Saved entries:
▽

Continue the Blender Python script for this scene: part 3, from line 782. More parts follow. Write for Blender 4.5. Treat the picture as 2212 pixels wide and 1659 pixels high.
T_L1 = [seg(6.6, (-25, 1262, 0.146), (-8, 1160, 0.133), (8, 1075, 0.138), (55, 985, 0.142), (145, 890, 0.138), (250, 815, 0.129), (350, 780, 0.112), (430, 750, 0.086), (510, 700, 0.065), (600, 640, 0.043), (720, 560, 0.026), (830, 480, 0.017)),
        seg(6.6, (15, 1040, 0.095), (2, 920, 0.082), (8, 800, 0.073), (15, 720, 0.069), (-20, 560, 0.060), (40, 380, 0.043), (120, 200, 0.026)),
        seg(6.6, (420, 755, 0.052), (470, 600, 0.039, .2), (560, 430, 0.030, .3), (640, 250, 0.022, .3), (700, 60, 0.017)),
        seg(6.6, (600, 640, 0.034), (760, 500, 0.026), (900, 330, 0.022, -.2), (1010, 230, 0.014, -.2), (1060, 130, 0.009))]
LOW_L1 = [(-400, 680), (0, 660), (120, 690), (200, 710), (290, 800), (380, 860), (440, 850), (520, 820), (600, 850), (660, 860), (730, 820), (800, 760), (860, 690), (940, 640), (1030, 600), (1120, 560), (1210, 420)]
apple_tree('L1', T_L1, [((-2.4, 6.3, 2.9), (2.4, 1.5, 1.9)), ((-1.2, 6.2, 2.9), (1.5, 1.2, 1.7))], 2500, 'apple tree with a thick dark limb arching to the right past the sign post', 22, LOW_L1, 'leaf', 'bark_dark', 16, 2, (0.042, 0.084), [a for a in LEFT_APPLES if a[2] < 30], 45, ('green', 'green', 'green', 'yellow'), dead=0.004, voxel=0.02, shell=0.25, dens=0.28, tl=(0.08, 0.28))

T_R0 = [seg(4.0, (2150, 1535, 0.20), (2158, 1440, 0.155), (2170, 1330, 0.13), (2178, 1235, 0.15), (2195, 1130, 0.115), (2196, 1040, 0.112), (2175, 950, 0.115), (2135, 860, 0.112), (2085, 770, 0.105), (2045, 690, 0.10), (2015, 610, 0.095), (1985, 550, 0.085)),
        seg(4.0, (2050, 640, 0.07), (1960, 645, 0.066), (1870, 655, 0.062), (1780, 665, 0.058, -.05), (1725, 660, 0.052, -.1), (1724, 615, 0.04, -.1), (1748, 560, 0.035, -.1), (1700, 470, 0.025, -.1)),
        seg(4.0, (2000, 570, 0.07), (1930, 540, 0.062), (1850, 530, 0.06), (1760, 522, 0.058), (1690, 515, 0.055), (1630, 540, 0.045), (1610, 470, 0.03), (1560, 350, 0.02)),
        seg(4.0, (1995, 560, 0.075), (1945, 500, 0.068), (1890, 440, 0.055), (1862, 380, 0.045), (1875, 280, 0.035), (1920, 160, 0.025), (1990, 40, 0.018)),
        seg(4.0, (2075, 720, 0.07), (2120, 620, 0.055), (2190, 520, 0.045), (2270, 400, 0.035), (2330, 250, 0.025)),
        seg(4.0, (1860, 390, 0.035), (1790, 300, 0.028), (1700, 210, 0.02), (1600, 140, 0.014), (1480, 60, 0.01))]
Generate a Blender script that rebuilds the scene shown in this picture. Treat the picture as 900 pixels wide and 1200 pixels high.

△

Which lines include the word "Blender"? List them all.

• [Solution below]
Continue the Blender Python script for this scene: part 3, from line 782. More parts follow. Write for Blender 4.5. Treat the picture as 2212 pixels wide and 1659 pixels high.
Generate a Blender script that rebuilds the scene shown in this picture. Treat the picture as 900 pixels wide and 1200 pixels high.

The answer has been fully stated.